18. The chopper of claim 4 wherein the grooves or ridges begin at one edge of the outer
peripheral surface of the wheel and one edge of the inner surface of the peripheral
working layer and end before reaching an opposite edge of the outer peripheral surface
of the wheel and an opposite edge of the inner surface of the peripheral working layer.
19. A method of separating long lengths of unwound item(s) selected from the group consisting
of fibers, fiber strands, string, yarn, wire, tape and ribbon into short pieces comprising
feeding one or more items in an unwound form into a chopper comprising a rotatable
backup roll having a peripheral working layer on the outer peripheral surface of a
wheel, a rotatable blade roll having blades spaced apart around its periphery for
contact with and penetration of said items and into the peripheral working layer of
the backup roll, shutting down the chopper and replacing the working layer when it
becomes worn; the improvement comprising leaving the wheel in place and rotating the
working layer to unscrew the working layer off of the wheel and then positioning a
new working layer next to the wheel and rotating the new working layer in the opposite
direction to screw the new working layer onto the wheel.

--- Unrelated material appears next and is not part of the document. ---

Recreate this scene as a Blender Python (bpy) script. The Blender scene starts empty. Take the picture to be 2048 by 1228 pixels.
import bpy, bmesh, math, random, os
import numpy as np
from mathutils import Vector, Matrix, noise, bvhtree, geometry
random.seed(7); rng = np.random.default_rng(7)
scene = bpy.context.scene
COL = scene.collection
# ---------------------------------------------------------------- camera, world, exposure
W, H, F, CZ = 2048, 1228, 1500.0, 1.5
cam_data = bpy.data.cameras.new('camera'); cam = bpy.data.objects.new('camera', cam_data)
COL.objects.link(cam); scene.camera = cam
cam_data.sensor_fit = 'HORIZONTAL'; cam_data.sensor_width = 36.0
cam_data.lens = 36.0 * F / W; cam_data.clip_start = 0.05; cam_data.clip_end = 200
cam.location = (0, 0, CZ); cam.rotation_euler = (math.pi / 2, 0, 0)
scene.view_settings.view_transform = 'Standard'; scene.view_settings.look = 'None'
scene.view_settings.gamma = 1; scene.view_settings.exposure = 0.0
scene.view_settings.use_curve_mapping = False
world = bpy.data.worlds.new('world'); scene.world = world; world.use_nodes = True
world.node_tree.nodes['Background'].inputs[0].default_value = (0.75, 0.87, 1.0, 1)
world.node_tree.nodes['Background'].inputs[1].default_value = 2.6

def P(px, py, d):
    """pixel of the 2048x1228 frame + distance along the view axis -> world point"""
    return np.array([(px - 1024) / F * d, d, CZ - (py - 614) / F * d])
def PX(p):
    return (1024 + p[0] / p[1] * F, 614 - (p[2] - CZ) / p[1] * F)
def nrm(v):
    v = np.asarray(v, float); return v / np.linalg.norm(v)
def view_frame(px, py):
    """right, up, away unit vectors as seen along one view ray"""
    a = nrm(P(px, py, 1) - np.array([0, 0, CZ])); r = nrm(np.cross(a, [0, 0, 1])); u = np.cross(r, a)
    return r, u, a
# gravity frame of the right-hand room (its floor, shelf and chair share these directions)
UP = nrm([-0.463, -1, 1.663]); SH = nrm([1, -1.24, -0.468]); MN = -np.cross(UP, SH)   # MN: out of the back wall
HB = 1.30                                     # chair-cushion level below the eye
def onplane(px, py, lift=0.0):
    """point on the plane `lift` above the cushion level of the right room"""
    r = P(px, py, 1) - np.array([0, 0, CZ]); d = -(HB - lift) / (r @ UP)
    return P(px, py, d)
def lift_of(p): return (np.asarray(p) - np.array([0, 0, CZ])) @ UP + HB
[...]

20. The method of claim 17 wherein the working layer is rotated until it is snug against
one or more stop surfaces extending outward above the outer peripheral surface of
the wheel.
21. The method of claim 17 wherein the working layer is rotated until ridges on either
an outer peripheral surface of the wheel or inner peripheral surface of the working
layer reach the end of the grooves on either the outer peripheral surface of the wheel
or inner peripheral surface of the working layer.
22. The method of claim 17 comprising a further step of attaching one or more retainers
onto the outer surface of the wheel farthest away from the drive of the chopper.